Only the lines from the start of the data to the line containing "bg = w.node_tree.nodes['Background'];", both included, should be output, exactly and without pictures.
▽
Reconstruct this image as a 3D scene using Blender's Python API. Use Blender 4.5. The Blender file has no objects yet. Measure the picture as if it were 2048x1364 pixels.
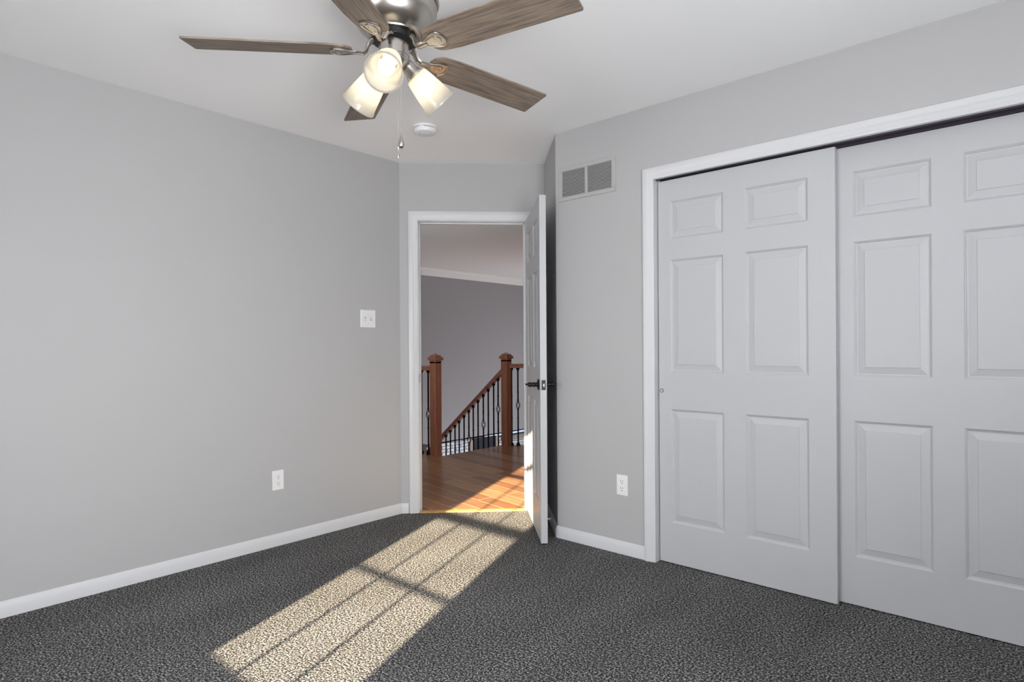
import bpy, math, random
from mathutils import Vector, Matrix
random.seed(4)
C = bpy.context.scene.collection
SC = bpy.context.scene
PI = math.pi
S = 2 ** -.5

# ------------------------------------------------------------------ camera, world, sun, lights, exposure
EYE = 1.1568
def make_camera():
    yaw, roll = 0.72651, -0.00621
    f = Vector((-math.sin(yaw), math.cos(yaw), 0)); r = Vector((math.cos(yaw), math.sin(yaw), 0)); u = Vector((0, 0, 1))
    c, s = math.cos(roll), math.sin(roll)
    R2 = r * c + u * s; U2 = u * c - r * s
    cd = bpy.data.cameras.new('camera'); cam = bpy.data.objects.new('camera', cd); C.objects.link(cam)
    m = Matrix((R2, U2, -f)).transposed().to_4x4(); m.translation = (0, 0, EYE)
    cam.matrix_world = m
    cd.sensor_width = 36; cd.lens = 1215.99 / 2048 * 36; cd.shift_y = 10.49 / 2048
    cd.clip_start = .02
    SC.camera = cam
make_camera()

SUN_X, SUN_Z = -.405, -.37          # per metre of y
SKY_STRENGTH = 1.0
w = bpy.data.worlds.new('sky'); SC.world = w; w.use_nodes = True
bg = w.node_tree.nodes['Background']; bg.inputs[0].default_value = (.62, .74, 1, 1); bg.inputs[1].default_value = SKY_STRENGTH

def lamp(name, kind, loc, direction, energy, color, **kw):
    ld = bpy.data.lights.new(name, kind); o = bpy.data.objects.new(name, ld); C.objects.link(o)
    o.location = loc; o.rotation_euler = Vector(direction).to_track_quat('-Z', 'Y').to_euler()
    ld.energy = energy; ld.color = color
    for k, v in kw.items(): setattr(ld, k, v)
    return o
lamp('sun', 'SUN', (-1, -6, 5), (SUN_X, 1, SUN_Z), 40, (1, .82, .57), angle=math.radians(.55))
# daylight entering by the window behind the camera, then a fill at the right
lamp('daylight_back_window', 'AREA', (-1.29, -.765, 1.2), (-.35, 1, -.40), 22, (.97, .985, 1), shape='RECTANGLE', size=.8, size_y=1.4, spread=math.radians(115))
lamp('right_ceiling_fill', 'AREA', (1.18, -.1, 1.1), (-1, -.12, 1.3), 205, (.96, .98, 1), shape='RECTANGLE', size=1.0, size_y=1.3)  # added fill before the covered right window, tilted up to brighten the ceiling
# two-storey hall: foyer daylight first, then two added fills
lamp('daylight_hall_window', 'AREA', (-5.9, 9.8, .6), (-.25, -1, .05), 34, (.95, .97, 1), shape='RECTANGLE', size=2.4, size_y=2.2)
lamp('hall_ceiling_fill', 'AREA', (-4.4, 2.0, 1.3), (.1, .7, 1), 34, (.88, .98, 1), shape='RECTANGLE', size=1.0, size_y=1.2)  # unseen fill, added to lift the hall ceiling near the doorway
lamp('lower_stone_fill', 'AREA', (-5.6, 7.3, -1.7), (-1, 0, .35), 42, (.86, .92, 1), shape='RECTANGLE', size=2.4, size_y=1.0)  # unseen fill, added to brighten the white stone below

vs = SC.view_settings
vs.view_transform = 'Standard'; vs.look = 'None'; vs.gamma = 1; vs.use_curve_mapping = False
vs.exposure = 0.0
SC.cycles.max_bounces = 10; SC.cycles.diffuse_bounces = 7; SC.cycles.transmission_bounces = 6
SC.cycles.use_denoising = True
SC.cycles.sample_clamp_indirect = 6

# ------------------------------------------------------------------ mesh helpers
class MB:
    def __init__(s): s.v = []; s.f = []
    def add(s, vs_, fs):
        n = len(s.v); s.v += [tuple(p) for p in vs_]; s.f += [tuple(i + n for i in f) for f in fs]
    def box(s, a, b, M=None):
        (x0, y0, z0), (x1, y1, z1) = a, b
        p = [Vector(t) for t in ((x0,y0,z0),(x1,y0,z0),(x1,y1,z0),(x0,y1,z0),(x0,y0,z1),(x1,y0,z1),(x1,y1,z1),(x0,y1,z1))]
        if M is not None: p = [M @ t for t in p]
        s.add(p, [(0,3,2,1),(4,5,6,7),(0,1,5,4),(1,2,6,5),(2,3,7,6),(3,0,4,7)])
    def cbox(s, a, b, c=.002, M=None):
        """box with chamfered edges"""
        (x0, y0, z0), (x1, y1, z1) = a, b
        c = min(c, (x1-x0)/2.01, (y1-y0)/2.01, (z1-z0)/2.01)
        X, Y, Z = (x0, x1), (y0, y1), (z0, z1); pts = []; idx = {}
        for i in (0, 1):
            for j in (0, 1):
                for k in (0, 1):
                    sx, sy, sz = (c, -c)[i], (c, -c)[j], (c, -c)[k]
                    for ax, q in enumerate(((X[i], Y[j]+sy, Z[k]+sz), (X[i]+sx, Y[j], Z[k]+sz), (X[i]+sx, Y[j]+sy, Z[k]))):
                        idx[(i,j,k,ax)] = len(pts); pts.append(Vector(q))
        fs = []
        for ax in range(3):
            o = [a_ for a_ in range(3) if a_ != ax]
            for e in (0, 1):
                quad = []
                for (p, q) in ((0,0),(1,0),(1,1),(0,1)):
                    t = [0,0,0]; t[ax] = e; t[o[0]] = p; t[o[1]] = q; quad.append(idx[(*t, ax)])
                fs.append(tuple(quad) if (e == 1) ^ (ax == 1) else tuple(reversed(quad)))
        for ax in range(3):      # edges running along ax
            o = [a_ for a_ in range(3) if a_ != ax]
            for p in (0, 1):
                for q in (0, 1):
                    t0 = [0,0,0]; t0[o[0]] = p; t0[o[1]] = q; t1 = list(t0); t1[ax] = 1
                    fs.append((idx[(*t0,o[0])], idx[(*t1,o[0])], idx[(*t1,o[1])], idx[(*t0,o[1])]))
        for i in (0,1):
            for j in (0,1):
                for k in (0,1): fs.append((idx[(i,j,k,0)], idx[(i,j,k,1)], idx[(i,j,k,2)]))
        if M is not None: pts = [M @ t for t in pts]
        s.add(pts, fs)
    def lathe(s, prof, n=32, M=None, caps=True):
        """prof: list of (r, z)"""
        p = []; fs = []
        for (r, z) in prof:
            for k in range(n):
                a = 2*PI*k/n; p.append(Vector((r*math.cos(a), r*math.sin(a), z)))
        for i in range(len(prof)-1):
            for k in range(n):
                k2 = (k+1) % n; fs.append((i*n+k, i*n+k2, (i+1)*n+k2, (i+1)*n+k))
        if caps:
            if prof[0][0] > 1e-6: fs.append(tuple(reversed(range(n))))
            if prof[-1][0] > 1e-6: fs.append(tuple((len(prof)-1)*n+k for k in range(n)))
        if M is not None: p = [M @ t for t in p]
        s.add(p, fs)
    def tube(s, path, r, n=8, closed=False, flat=None):
        path = [Vector(p) for p in path]; N = len(path)
        rr = r if isinstance(r, (list, tuple)) else [r]*N
        p = []; fs = []; ref = None
        for i in range(N):
            if closed: d = path[(i+1) % N] - path[i-1]
            else: d = path[min(i+1, N-1)] - path[max(i-1, 0)]
            d.normalize()
            if ref is None: ref = Vector((0,0,1)) if abs(d.z) < .9 else Vector((1,0,0))
            u = (ref - d*ref.dot(d)).normalized(); v = d.cross(u); ref = u
            for k in range(n):
                a = 2*PI*k/n + PI/n
                ru, rv = (rr[i], rr[i]) if flat is None else (rr[i]*flat[0], rr[i]*flat[1])
                p.append(path[i] + u*math.cos(a)*ru + v*math.sin(a)*rv)
        for i in range(N if closed else N-1):
            j = (i+1) % N
            for k in range(n):
                k2 = (k+1) % n; fs.append((i*n+k, i*n+k2, j*n+k2, j*n+k))
        if not closed:
            fs.append(tuple(reversed(range(n)))); fs.append(tuple((N-1)*n+k for k in range(n)))
        s.add(p, fs)
    def prism(s, outline, z0, z1, M=None, ch=0):
        """outline in xy, counter-clockwise, between z0 and z1"""
        n = len(outline); p = [Vector((x, y, z0)) for x, y in outline] + [Vector((x, y, z1)) for x, y in outline]
        if M is not None: p = [M @ t for t in p]
        fs = [tuple(reversed(range(n))), tuple(range(n, 2*n))] + [(k, (k+1) % n, n+(k+1) % n, n+k) for k in range(n)]
        s.add(p, fs)
    def uvsphere(s, r, M=None, n=16, m=10, sz=1):
        s.lathe([(r*math.sin(PI*i/m)+1e-7, -r*sz*math.cos(PI*i/m)) for i in range(m+1)], n, M, caps=False)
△
Finished task →
Reconstruct this image as a 3D scene using Blender's Python API. Use Blender 4.5. The Blender file has no objects yet. Measure the picture as if it were 2048x1364 pixels.
import bpy, math, random
from mathutils import Vector, Matrix
random.seed(4)
C = bpy.context.scene.collection
SC = bpy.context.scene
PI = math.pi
S = 2 ** -.5

# ------------------------------------------------------------------ camera, world, sun, lights, exposure
EYE = 1.1568
def make_camera():
    yaw, roll = 0.72651, -0.00621
    f = Vector((-math.sin(yaw), math.cos(yaw), 0)); r = Vector((math.cos(yaw), math.sin(yaw), 0)); u = Vector((0, 0, 1))
    c, s = math.cos(roll), math.sin(roll)
    R2 = r * c + u * s; U2 = u * c - r * s
    cd = bpy.data.cameras.new('camera'); cam = bpy.data.objects.new('camera', cd); C.objects.link(cam)
    m = Matrix((R2, U2, -f)).transposed().to_4x4(); m.translation = (0, 0, EYE)
    cam.matrix_world = m
    cd.sensor_width = 36; cd.lens = 1215.99 / 2048 * 36; cd.shift_y = 10.49 / 2048
    cd.clip_start = .02
    SC.camera = cam
make_camera()

SUN_X, SUN_Z = -.405, -.37          # per metre of y
SKY_STRENGTH = 1.0
w = bpy.data.worlds.new('sky'); SC.world = w; w.use_nodes = True
bg = w.node_tree.nodes['Background']; bg.inputs[0].default_value = (.62, .74, 1, 1); bg.inputs[1].default_value = SKY_STRENGTH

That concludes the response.